Abstract:
Roll-to-roll printing on continuous plastic films could enable the production of flexible
electronics at high speed and low cost, but the granularity of feature sizes is limited by
the system accuracy.
Technologies such as gravure printing and nanoimprint lithography demand a level
of rotary motion precision that cannot be achieved with rolling element bearings. Manufacturing
tolerances of the rotating parts, thermal drift and process forces in combination
with structural compliance add up to additional error motions.
In this master by research an active magnetic bearing (AMB) solution is designed
for a new, super-sized roll-to-roll flexible electronics production machine, which was so
far based on hydrostatic bearings. The magnetic bearing could actively compensate the
accumulated synchronous error and maintain high accuracy under all conditions.
However, the asynchronous error of a conventional AMB with the required size and
power is a problem. In order to reduce the relatively high positioning uncertainty of active
magnetic bearings an innovative radial position measurement based on linear, incremental
encoders with optical conversion principle is proposed. A commercial encoder scanning
head faces a round scale with concentric, coplanar lines on its face. By counting these
lines the radial position can be measured.
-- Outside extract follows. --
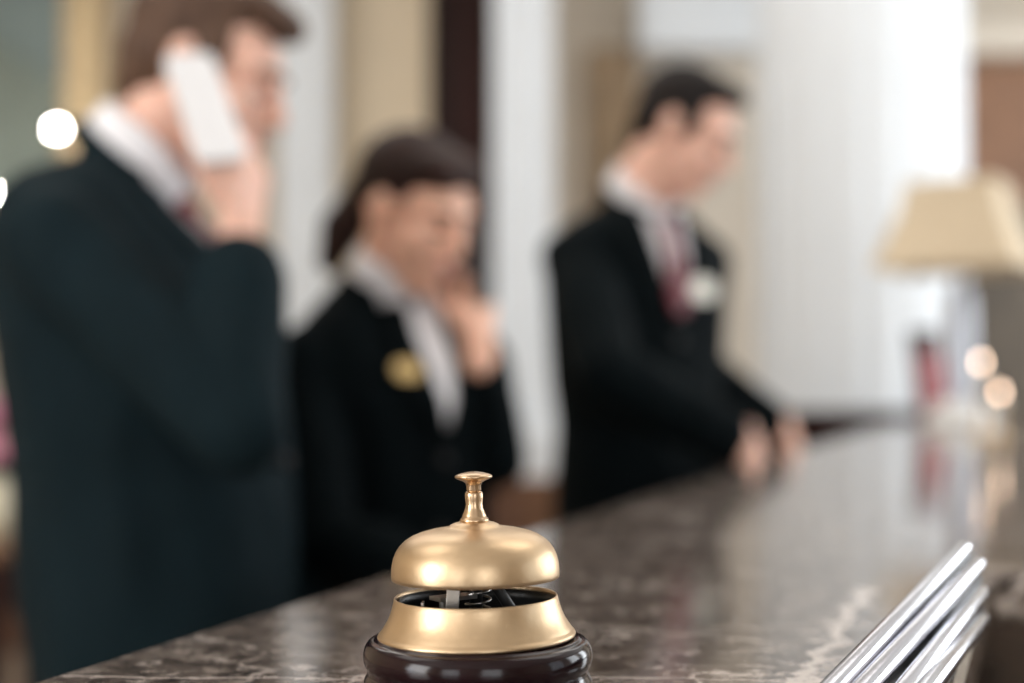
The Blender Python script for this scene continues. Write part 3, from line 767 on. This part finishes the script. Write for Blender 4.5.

Because such a scale is not readily available, it is made by micro-machining. In
experiments, different machining methods are compared. Then a magnetic bearing is
built to demonstrate the efficacy of the proposed sensor. As a result, the best measurement
noise is 3.5nm at 10kHz and a position uncertainty of approximately 0.25µm has been
achieved for the magnetic bearing. These promising results are especially interesting for
applications with high precision requirements at low speed of rotation.